Melissa, on the other hand, adored Janie and always had her in her arms. She ached for a child of her own and even suggested she might have one without a husband. Then along came the handsome Dr. Bob. Their romance developed quickly. He looked like "the one." Melissa loved his daughter Robyn, played by a very young Kellie Martin. Eventually the subject of having children together came up. It was an awkward conversation, along the lines of: I know we're not at that place yet, but hypothetically . . . , if, maybe, someday, how would you feel about having more children?

Alas, Dr. Bob had decided long ago that Robyn was more than enough. He did not want to go through that experience again.

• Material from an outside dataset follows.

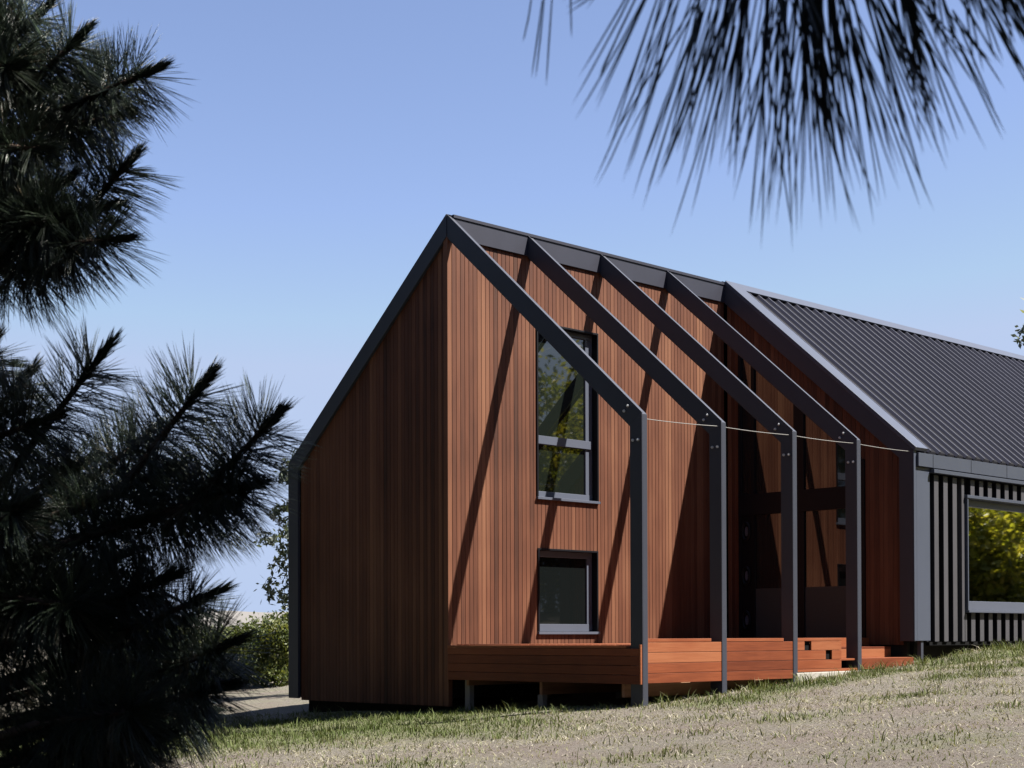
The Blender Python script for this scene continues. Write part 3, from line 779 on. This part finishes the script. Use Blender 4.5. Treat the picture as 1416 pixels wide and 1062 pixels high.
# trees across the lawn that the panes reflect
def at_xy(x, y): return to_site(x, y)
for (x, y, hh, r) in ((21,-11,3.4,1.9),(24,-12.5,3.8,2.1),(20.5,-14,3.2,1.9),(26,-9.5,3.4,1.9),(23.5,-16.5,3.8,2.1),(29,-12,4.2,2.3)):
    l, d = at_xy(x, y)
    shrub('tall yellow green shrub across the lawn mirrored low in the wide window', l, d, hh, r, 'leaf', 9000, .12, group='shrubs across the lawn mirrored in the wide window')
for (x, y, h, cr, mat, tm) in ((28,-17,8,4.2,'leaf',.75), (33,-22,11,5,'leaf',.6), (25,-22,8,4,'leaf',.5), (38,-17,10,4.6,'leaf',.8), (31,-13.5,6,3.0,'leaf',.7), (43,-24,12,5,'leaf_dark',.6), (37,-29,12,5,'leaf',.5)):
    l, d = at_xy(x, y)
    leafy_tree('green leafy tree across the lawn mirrored in the wide window', l, d, h, cr, mat, 12000, .15, base=.04, group='trees across the lawn mirrored in the wide window', tmid=tm, clump=.7)
for (x, y, h, cr, mat, tm) in ((15,-19,11,3.8,'leaf',.35), (20,-25,13,4.6,'leaf',.3), (11.5,-22,12,3.8,'leaf_dark',.5), (8,-27,13,4.5,'leaf_dark',.6), (17,-31,15,5,'leaf_dark',.5), (27,-33,15,6,'leaf_dark',.5), (23,-29,14,5,'leaf_dark',.5), (4,-24,13,4.5,'leaf_dark',.5)):
    l, d = at_xy(x, y)
    leafy_tree('tall leafy tree across the lawn mirrored in the upper window', l, d, h*1.35, cr*1.15, mat, 26000, .18, base=.04, group='trees across the lawn mirrored in the upper window', tmid=tm, clump=.7)

# unseen trees added behind the viewer and at left to block fill light
for (l, d, hh, cr) in ((7,3.2,10,3.4),(11,5.5,11,3.8),(5.5,-2,11,3.6),(10,-.5,11,3.8),(15,3,12,4),(3,-5.5,11,3.6),(9,-6,12,4),(15,-4,12,4)):
    leafy_tree('unseen dark tree added behind the viewer for shade', l, d, hh, cr, 'leaf_dark', 8000, .19, base=.2, group='unseen trees added behind the viewer for shade', clump=.7)
for (l, d, hh, cr) in ((-9,6,12,3.4),(-11.5,11,13,3.8),(-12,16,14,3.8),(-14,21,14,4.2),(-15.5,26,14,4.2),(-17,31.5,14,4.4),(-16,3,14,4),(-18,13,15,4.4),(-20,22,15,4.6)):
    leafy_tree('unseen dark tree added left of the lawn to block sky light', l, d, hh, cr, 'leaf_dark', 9000, .19, base=.1, group='unseen trees added left of the lawn to block sky light', clump=.7)

for (l, d, hh, cr) in ((-20,-8,19,5),(-12,-12,20,5.5),(-4,-14,20,5.5),(5,-15,20,5.5),(13,-14,20,5.5),(21,-11,19,5.5),(-24,0,18,5),(-24,9,17,5),(29,-5,18,5.5)):  # taller unseen layer, added to cut the low sky light
    leafy_tree('unseen tall dark tree added far back to block sky light', l, d, hh, cr, 'leaf_dark', 11000, .30, base=.06, group='unseen tall trees added far back to block sky light', clump=.8)
# ------------------------------------------------------------------ ground, hills, grass
def lawn_green(x, y):
    l, d = to_site(x, y)
    wob = 1.1*np.sin(.55*l+.7)+.5*np.sin(1.7*l+.4*d)
    left = sstep(17.3, 19.8, d+wob*.5)*sstep(2.2, -1.2, l)*(.3+.7*sstep(25.2, 23.6, d+.1*l))*.85
    near = np.exp(-((y+HW+.75)/.55)**2)*sstep(-1, 0.5, x)*sstep(12.5, 9, x)*.75
    band = np.exp(-((y+HW+2.6+.3*np.sin(x))/.55)**2)*sstep(1.5, 4, x)*.60
    patch = .46*np.clip(np.sin(.9*x+1.7*y)*np.sin(1.3*x-.8*y+1), 0, 1)
    return np.clip(np.maximum.reduce([left, near, band, patch]), 0, 1)
def axis_pts(lo, hi, fine0, fine1, step):
    mid = np.arange(fine0, fine1+step, step); far = np.geomspace(step*2, 900, 34)
    return np.concatenate([(fine0-far[::-1]), mid, (mid[-1]+far)])
gx = axis_pts(0, 0, -19, 16, .2); gy = axis_pts(0, 0, -18, 14, .2)
X, Y = np.meshgrid(gx, gy); Z = ground_z(X, Y)
verts = np.stack([X, Y, Z], -1).reshape(-1, 3); nx, ny = len(gx), len(gy)
ii = np.arange((ny-1)*nx).reshape(ny-1, nx)[:, :-1].ravel()
quads = np.stack([ii, ii+1, ii+nx+1, ii+nx], 1)
ground = raw_mesh('ground', verts, quads, np.zeros((0,3), int), M['ground'], np.zeros(len(quads)))
ga = ground.data.attributes.new('green', 'FLOAT', 'POINT'); ga.data.foreach_set('value', (lawn_green(X, Y)*.95-.12).astype(np.float32).ravel())
ground.data.polygons.foreach_set('use_smooth', np.ones(len(quads), bool)); ground['kind'] = 'structure'

hl = np.linspace(-420, 420, 90); hv = []
for i, l in enumerate(hl):
    top = 12+5*math.sin(l*.011+.9)+2.2*math.sin(l*.037)+.8*math.sin(l*.13)
    for (d, z) in ((560, -6), (640, top*.75), (700, top), (900, top*.6)): hv.append(site(l, d, z))
hq = [(i*4+k, (i+1)*4+k, (i+1)*4+k+1, i*4+k+1) for i in range(len(hl)-1) for k in range(3)]
hills = raw_mesh('hills', np.array(hv), np.array(hq), np.zeros((0,3), int), paint('pale dry hillside', (.16,.15,.14), .95, .25, .05), np.zeros(len(hq)))
hills.data.polygons.foreach_set('use_smooth', np.ones(len(hq), bool)); hills['kind'] = 'structure'

def grass(n, l0, l1, d0, d1, lim=.43):
    l = rng.uniform(l0, l1, n*3); d = np.sqrt(rng.uniform(d0*d0, d1*d1, n*3))
    keep = np.abs(l/d-.03) < lim; l, d = l[keep][:n], d[keep][:n]; n = len(l)
    x = EYE[0]+SIDE[0]*l+AWAY[0]*d; y = EYE[1]+SIDE[1]*l+AWAY[1]*d
    inside = ((x > -.02) & (y > -.5)) | ((x > .2) & (x < XG) & (y > -HW+.5)) | ((x > XG) & (y > -HW+.15)) | ((x > 3.38) & (x < 6.75) & (y > YF-.06)&(y<0))
    x, y = x[~inside], y[~inside]; n = len(x)
    g = lawn_green(x, y)+.22*np.sin(3.1*x+2*y)*np.sin(2.3*y-1.7*x)+.2*np.sin(1.9*x-.7*y)*np.sin(1.6*y+.9*x)+rng.normal(0, .24, n)
    dens = .5+.5*np.sin(1.3*x+.5*y+1)*np.sin(1.1*y-.6*x)-.6*np.exp(-((x-1.35)/.55)**2-((y+4.55)/.3)**2)
    keep = rng.random(n) < np.clip(np.where(g > .45, 1, .42+.5*dens), 0, 1); x, y, g = x[keep], y[keep], g[keep]; n = len(x)
    z = ground_z(x, y)-.004
    h = np.where(g > .45, rng.gamma(4, .0125, n), rng.gamma(3, .0065, n)); clump = .55+1.0*np.clip(np.sin(4.1*x+1.7*y)*np.sin(3.3*y-2.1*x)+.5*np.sin(9*x-4*y)*np.sin(8*y+3*x), 0, 1.4)
    edge = 1+1.0*np.exp(-((y+HW+.30)/.28)**2)*((x > -.6) & (x < 12))
    h = np.clip(h*clump*edge, .010, .20)
    az = rng.random(n)*2*math.pi; lean = rng.normal(0, .55, (n, 2))*h[:, None]*np.where(g > .45, .8, 2.8)[:, None]
    wd = .0035+.004*rng.random(n)
    b = np.stack([x, y, z], 1); u = np.stack([np.cos(az), np.sin(az), np.zeros(n)], 1)*wd[:, None]
    tip = b+np.stack([lean[:,0], lean[:,1], h], 1); mid = b+np.stack([lean[:,0]*.3, lean[:,1]*.3, h*.6], 1)
    V = np.stack([b-u, b+u, mid+u*.75, mid-u*.75, tip], 1).reshape(-1, 3); o = np.arange(n)[:, None]*5
    tint = np.where(g > .45, np.clip(.32-.28*(g-.45)/.5+rng.normal(0, .11, n), 0, 1), np.clip(.70+rng.normal(0, .17, n), .3, 1))
    ob = raw_mesh('grass', V, np.array([0,1,2,3])[None]+o, np.array([3,2,4])[None]+o, M['grass'], np.concatenate([tint, tint]))
    ob['kind'] = 'stuff'; ob['label'] = 'short half dry grass over the lawn in front of the house'; ob['category'] = 'grass'
grass(330000, -13, 15, 11, 31)

# ------------------------------------------------------------------ light, sky, camera
wd = bpy.data.worlds.new('World'); scene.world = wd; wd.use_nodes = True
nt = wd.node_tree; bg = nt.nodes['Background']
sky = nt.nodes.new('ShaderNodeTexSky'); sky.sky_type = 'NISHITA'; sky.sun_disc = False
sky.sun_elevation = math.asin(SUN[2]); sky.sun_rotation = math.atan2(SUN[0], SUN[1])
sky.altitude = 200; sky.air_density = AIR; sky.dust_density = DUST; sky.ozone_density = OZONE
nt.links.new(mixc(nt, 'DARKEN', 1.0, mixc(nt, 'MULTIPLY', 1.0, sky.outputs[0], (1.02, .885, .90)), (2.3, 2.84, 4.0)), bg.inputs[0]); bg.inputs[1].default_value = SKYS
ld = bpy.data.lights.new('sun', 'SUN'); ld.energy = SUNS; ld.angle = R(.53); ld.color = (1, .955, .89)
lo_ = bpy.data.objects.new('sun', ld); COL.objects.link(lo_); lo_.location = (0, 0, 30)
lo_.rotation_euler = Vector(SUN).to_track_quat('Z', 'Y').to_euler()

cd = bpy.data.cameras.new('camera'); cam = bpy.data.objects.new('camera', cd); COL.objects.link(cam)
F = np.array([math.cos(YAW)*math.cos(PITCH), math.sin(YAW)*math.cos(PITCH), math.sin(PITCH)])
U0 = np.cross(SIDE, F); R2 = SIDE*math.cos(ROLL)+U0*math.sin(ROLL); U2 = -SIDE*math.sin(ROLL)+U0*math.cos(ROLL)
cam.matrix_world = Matrix([[R2[i], U2[i], -F[i], EYE[i]] for i in range(3)]+[[0,0,0,1]])
cd.sensor_width = 36; cd.lens = 2168.69/1416*36; cd.shift_y = 327.868/1416
cd.clip_start = .05; cd.clip_end = 4000
cd.dof.use_dof = True; cd.dof.focus_distance = 23.5; cd.dof.aperture_fstop = 20
scene.camera = cam
scene.view_settings.view_transform = 'Standard'; scene.view_settings.look = 'None'; scene.view_settings.gamma = 1
scene.view_settings.exposure = EXPO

Well, now what does Melissa do? At first she tries not to react, telling him and herself, it's early, there's time to change his mind. Still, he doesn't seem to want to talk about it, and his response never varies: Robyn is enough for me. Maybe he'll change his mind, Melissa persists. "No, he won't!" I'm shouting at the TV. A man of Dr. Bob's age who says he does not want children won't change his mind.

Finally Melissa presses him again for a definite answer, and he gives it to her: no more kids. Her response is one of the best exit lines I have heard. "I think me and my eggs will be moving on." And away she goes. I am so proud of her. Too many of us are so desperate for a man that we agree to give up children just to keep the man.

Not that Dr. Bob is a bad guy; he's just the wrong guy for Melissa. Perhaps we should introduce him to Elyn.

Wednesday, January 13, 2010

Pink Draft is Done

I finished the latest draft of my Childless by Marriage book this week. Some tweaking and I will be ready to market the book, as well as excerpts and related stories. I call this "the pink draft," printed on pink paper so I can tell it apart from the other drafts.

I have interviewed many women and a few men over the past decade. Some are childless by choice, but lots of them tell tales of motherhood thwarted by husbands and boyfriends or delayed until it was too late. I will be trying to contact these women to find out what has happened since we talked and make sure it's still okay to use their comments. For some folks, the contact information I have is no longer valid. If I interviewed you for my book, please e-mail me privately at suelick@casco.net.

Let us work together to make sure the world knows what it's really like for us.

Thanks for reading this blog and for your many comments. We will go on indefinitely.

Sunday, January 10, 2010

Come back

Could the Anonymous poster who commented yesterday or today on being 53 and devastated about not having children sent their comment again? It was great, and I accidentally deleted it. Thanks.

Tuesday, January 5, 2010

Talk about pressure

Those of us in the US and UK may feel a bit pressured sometimes because we don't have children, but it's a lot worse in some other countries. India offers some particularly painful examples. A woman contacted me a year or so ago to tell me about her situation. She had not been able to conceive. Doctors found nothing wrong with her; her husband refused to be tested. Her in-laws persecuted her constantly over the lack of children. They didn't care that she was highly educated and a college professor. If she wasn't a mother, she had failed.

A more shocking case made the news last month. An Indian woman was harassed so badly over her failure to produce children that she finally kidnapped six male infants. When one of them died, she abandoned him, but her husband didn't know the children weren't his and was quite pleased--until she got caught. Read about it in this article from the UK's Telegraph or this piece from Calcutta.

A different kind of pressure has inspired the creation of the fake "Kid in a Kit." Intended for office workers who feel cheated by the moms and dads who get extra time off for parenting duties, the kit includes photos of a child, kid-type artwork, faux doctors' notes, and sample excuses to get out of work. Fun!